Sekarang coba perhatikan restoran siap saji seperi McDonald's dan Kentucky Fried Chicken. Setiap karyawan menggunakan waktu secara cermat untuk memperoleh produktivitas maksimal. Misalnya, saat sepi karyawan tidak memboroskan waktu mereka dengan mengotak-atik HP atau bergosip satu sama lain, melainkan waktu luang tersebut digunakan untuk membersihkan toilet, mengepel lantai, membersihkan jendela, membuang sampah, dan sebagainya. Ingat perusahaan-perusahaan ini merupakan market leader di berbagai negara di dunia. Di sisi lain, kita juga sering melihat yang sebaliknya.
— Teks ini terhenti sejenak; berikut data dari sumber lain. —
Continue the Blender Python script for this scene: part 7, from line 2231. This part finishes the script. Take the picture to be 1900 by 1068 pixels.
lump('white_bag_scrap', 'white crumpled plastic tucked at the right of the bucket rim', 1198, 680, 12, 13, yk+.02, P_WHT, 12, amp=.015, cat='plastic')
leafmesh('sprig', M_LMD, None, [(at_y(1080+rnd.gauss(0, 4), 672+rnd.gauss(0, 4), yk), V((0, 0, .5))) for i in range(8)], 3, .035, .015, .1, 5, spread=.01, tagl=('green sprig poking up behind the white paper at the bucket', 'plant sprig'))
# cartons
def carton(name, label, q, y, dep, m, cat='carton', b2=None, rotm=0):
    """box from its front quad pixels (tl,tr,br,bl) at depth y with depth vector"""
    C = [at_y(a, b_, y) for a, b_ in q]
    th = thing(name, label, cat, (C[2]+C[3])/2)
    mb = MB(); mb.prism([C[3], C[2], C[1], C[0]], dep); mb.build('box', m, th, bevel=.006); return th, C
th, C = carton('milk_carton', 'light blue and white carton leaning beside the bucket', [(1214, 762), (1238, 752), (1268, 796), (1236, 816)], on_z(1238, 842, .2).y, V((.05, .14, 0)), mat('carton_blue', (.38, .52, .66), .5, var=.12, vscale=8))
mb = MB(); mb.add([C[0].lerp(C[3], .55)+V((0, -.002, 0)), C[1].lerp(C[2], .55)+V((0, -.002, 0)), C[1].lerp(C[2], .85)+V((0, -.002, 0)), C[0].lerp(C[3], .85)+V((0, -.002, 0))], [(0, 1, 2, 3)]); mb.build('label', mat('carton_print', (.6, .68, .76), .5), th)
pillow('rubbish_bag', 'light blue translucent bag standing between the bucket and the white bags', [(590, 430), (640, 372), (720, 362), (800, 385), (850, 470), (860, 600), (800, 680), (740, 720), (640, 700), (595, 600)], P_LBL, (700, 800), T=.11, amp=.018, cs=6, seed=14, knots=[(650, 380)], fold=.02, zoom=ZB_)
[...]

Mengap hal itu terjadi? Karena mereka membudayakannya. Memboroskan waktu, bergosip saat kerja, Melayani konsumen dengan tidak responsif, tidak berempati, tidak handal dan bahkan cenderung tidak sopan, dan lain sebagainya sudah menjadi budaya di perusahaan-perusahaan ini. Hasilnya? Seperti layang-layang yang benangnya putus. Tidak jelas kemana hendak pergi.